What are we to make of all this? Were Silver still with us, he might argue that Franklin Roosevelt and his closest allies simply understood the essence of progressivism better than did his critics. This would be difficult to prove, but equally hard for the historian to disprove, as we are trained to avoid what David Hackett Fischer called the “fallacy of essences.” An alternative possibility is that at some point Roosevelt abandoned his former progressivism in favor of something else entirely; indeed, the fact that he studiously avoided the term (preferring instead to revive the term “liberal” to mean something very different than it once had) would seem to lend credence to this interpretation.
Then there is a third possibility: that in the hands of historians and political theorists alike “progressivism” has been built into an ideological construct that cannot bear the weight that has been placed upon it. Ultimately there seems to be little ideological coherence to the term; after all, it encompassed everything from Prohibition to eugenics, from primary elections to Settlement Houses, from city managers to women’s suffrage. The name has been applied to figures as diverse as William Jennings Bryan and George Perkins, Jacob Riis and Madison Grant, Woodrow Wilson and Barack Obama. Of course, it would be neither possible nor desirable to jettison the term altogether, so ensconced has it become in our political lexicon. But perhaps it is time to broaden the definition. Jaffa tells us that we must strive to understand the thinkers of the past as they understood themselves. When we learn that so many of those who considered themselves progressives (and were so regarded by others) faulted the New Deal for its expansion of national government, then surely there must be a problem with Silver’s definition of progressivism as “the mating of advanced academic ideas and enhanced federal power.” Could it be that there is no such thing as a monolithic Progressivism, but instead many progressivisms, frequently working at cross-purposes?

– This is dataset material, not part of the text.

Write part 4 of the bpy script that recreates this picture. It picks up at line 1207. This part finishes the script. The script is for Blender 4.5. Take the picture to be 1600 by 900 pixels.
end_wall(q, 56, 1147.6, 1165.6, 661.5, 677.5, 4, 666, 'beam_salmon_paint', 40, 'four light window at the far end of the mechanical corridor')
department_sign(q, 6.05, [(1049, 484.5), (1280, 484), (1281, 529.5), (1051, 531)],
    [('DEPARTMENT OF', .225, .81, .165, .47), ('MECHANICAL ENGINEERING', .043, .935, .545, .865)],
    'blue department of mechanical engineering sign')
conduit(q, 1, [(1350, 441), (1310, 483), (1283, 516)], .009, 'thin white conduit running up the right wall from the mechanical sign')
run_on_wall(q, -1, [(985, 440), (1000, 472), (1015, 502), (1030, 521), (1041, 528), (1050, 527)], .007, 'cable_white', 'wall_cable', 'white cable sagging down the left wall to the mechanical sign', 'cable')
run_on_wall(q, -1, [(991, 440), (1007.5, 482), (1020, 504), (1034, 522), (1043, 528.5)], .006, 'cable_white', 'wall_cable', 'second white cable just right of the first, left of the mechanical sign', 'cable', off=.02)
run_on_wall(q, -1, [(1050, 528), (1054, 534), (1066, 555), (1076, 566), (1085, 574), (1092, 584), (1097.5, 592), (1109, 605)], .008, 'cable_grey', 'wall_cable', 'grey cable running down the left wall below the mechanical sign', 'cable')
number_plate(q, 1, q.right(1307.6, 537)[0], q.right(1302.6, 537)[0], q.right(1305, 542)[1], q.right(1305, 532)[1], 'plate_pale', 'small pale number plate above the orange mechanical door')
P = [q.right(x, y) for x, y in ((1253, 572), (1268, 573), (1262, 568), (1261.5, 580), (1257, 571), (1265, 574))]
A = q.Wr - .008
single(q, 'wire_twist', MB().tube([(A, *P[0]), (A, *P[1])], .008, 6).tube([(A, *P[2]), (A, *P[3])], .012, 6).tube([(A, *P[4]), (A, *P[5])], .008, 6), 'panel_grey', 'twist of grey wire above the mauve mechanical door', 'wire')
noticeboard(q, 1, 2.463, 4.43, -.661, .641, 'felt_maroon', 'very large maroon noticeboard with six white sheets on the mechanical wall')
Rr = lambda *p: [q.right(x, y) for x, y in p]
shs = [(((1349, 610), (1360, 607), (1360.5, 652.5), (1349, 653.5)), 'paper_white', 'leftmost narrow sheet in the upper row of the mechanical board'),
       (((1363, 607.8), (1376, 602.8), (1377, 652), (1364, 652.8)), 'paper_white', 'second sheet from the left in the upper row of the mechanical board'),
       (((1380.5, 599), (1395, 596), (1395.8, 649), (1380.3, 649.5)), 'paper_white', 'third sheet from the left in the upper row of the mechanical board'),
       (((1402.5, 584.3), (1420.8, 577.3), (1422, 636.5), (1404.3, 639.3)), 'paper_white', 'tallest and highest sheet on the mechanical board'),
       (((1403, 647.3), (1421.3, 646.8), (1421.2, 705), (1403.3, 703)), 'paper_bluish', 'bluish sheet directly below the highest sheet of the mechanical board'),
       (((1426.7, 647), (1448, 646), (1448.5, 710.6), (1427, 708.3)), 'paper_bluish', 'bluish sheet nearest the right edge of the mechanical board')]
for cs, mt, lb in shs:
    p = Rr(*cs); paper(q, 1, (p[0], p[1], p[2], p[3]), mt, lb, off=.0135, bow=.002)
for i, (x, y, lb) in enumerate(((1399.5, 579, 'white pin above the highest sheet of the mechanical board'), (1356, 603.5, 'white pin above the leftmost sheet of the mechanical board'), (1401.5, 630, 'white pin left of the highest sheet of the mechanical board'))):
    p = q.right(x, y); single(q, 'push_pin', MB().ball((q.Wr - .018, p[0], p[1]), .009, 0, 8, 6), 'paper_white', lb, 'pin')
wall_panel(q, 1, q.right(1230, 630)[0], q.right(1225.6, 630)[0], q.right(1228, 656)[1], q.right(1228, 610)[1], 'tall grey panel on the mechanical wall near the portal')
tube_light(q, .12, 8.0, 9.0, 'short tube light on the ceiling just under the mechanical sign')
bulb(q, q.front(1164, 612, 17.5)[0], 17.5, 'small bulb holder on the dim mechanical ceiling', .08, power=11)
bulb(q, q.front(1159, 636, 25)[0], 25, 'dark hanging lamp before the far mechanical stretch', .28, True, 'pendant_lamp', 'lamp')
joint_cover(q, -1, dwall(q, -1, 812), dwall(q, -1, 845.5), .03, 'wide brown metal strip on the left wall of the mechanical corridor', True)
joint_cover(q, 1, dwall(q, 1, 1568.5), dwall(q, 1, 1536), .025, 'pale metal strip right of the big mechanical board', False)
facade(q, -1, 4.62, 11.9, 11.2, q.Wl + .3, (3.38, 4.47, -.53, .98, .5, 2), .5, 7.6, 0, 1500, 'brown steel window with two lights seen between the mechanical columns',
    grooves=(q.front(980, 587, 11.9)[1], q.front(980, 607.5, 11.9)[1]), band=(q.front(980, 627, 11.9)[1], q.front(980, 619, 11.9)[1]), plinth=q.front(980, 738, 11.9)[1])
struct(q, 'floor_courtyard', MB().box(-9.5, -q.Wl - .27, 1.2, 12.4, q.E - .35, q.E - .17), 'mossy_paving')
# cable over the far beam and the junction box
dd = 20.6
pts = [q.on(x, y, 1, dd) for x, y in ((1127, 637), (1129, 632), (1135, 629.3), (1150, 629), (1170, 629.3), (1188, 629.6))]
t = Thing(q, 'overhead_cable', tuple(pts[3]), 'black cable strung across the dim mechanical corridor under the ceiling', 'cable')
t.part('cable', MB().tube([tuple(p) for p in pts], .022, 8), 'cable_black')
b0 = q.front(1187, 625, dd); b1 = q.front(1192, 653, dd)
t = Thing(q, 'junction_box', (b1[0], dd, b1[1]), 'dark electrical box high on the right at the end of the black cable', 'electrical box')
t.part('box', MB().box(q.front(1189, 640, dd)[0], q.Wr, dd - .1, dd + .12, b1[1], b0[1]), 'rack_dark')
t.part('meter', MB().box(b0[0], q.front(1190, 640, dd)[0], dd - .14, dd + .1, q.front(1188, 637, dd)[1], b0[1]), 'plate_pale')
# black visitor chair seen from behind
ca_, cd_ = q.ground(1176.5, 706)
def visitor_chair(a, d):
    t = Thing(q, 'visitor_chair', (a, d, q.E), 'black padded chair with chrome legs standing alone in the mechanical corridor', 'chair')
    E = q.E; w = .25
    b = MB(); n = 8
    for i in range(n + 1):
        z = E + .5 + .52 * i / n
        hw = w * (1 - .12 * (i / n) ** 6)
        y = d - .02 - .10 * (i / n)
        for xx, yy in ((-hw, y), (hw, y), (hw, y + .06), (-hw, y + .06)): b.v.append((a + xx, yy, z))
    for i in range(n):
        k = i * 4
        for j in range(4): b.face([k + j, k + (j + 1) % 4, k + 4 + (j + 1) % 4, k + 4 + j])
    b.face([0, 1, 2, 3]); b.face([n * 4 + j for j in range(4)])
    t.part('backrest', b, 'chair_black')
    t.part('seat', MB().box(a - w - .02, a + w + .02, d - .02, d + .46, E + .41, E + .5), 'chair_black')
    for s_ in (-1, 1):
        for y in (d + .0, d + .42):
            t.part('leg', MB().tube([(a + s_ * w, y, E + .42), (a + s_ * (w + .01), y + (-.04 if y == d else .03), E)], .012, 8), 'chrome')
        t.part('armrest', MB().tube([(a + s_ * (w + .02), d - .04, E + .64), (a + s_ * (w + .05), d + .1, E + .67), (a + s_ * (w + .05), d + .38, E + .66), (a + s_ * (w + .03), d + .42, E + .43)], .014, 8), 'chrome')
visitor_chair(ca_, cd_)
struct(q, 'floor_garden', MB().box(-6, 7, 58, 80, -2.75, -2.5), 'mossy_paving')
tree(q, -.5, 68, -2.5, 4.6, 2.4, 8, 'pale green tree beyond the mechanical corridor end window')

In his path breaking history of U.S. foreign policy during the Cold War, Strategies of Containment, John Lewis Gaddis divides those who study the past into “lumpers” and “splitters.” The former tend to organize scattered evidence into broader patterns, although at the cost of oversimplifying. The latter, on the other hand, tend to distrust moves toward synthesis, focusing on the specific rather than the general, but in doing so they run the risk of blinding themselves to patterns and meaning in history. In the end, though, the discipline needs both. Unfortunately among political theorists studying progressivism it has so far largely been the lumpers who have had their say. A few splitters might go a long way.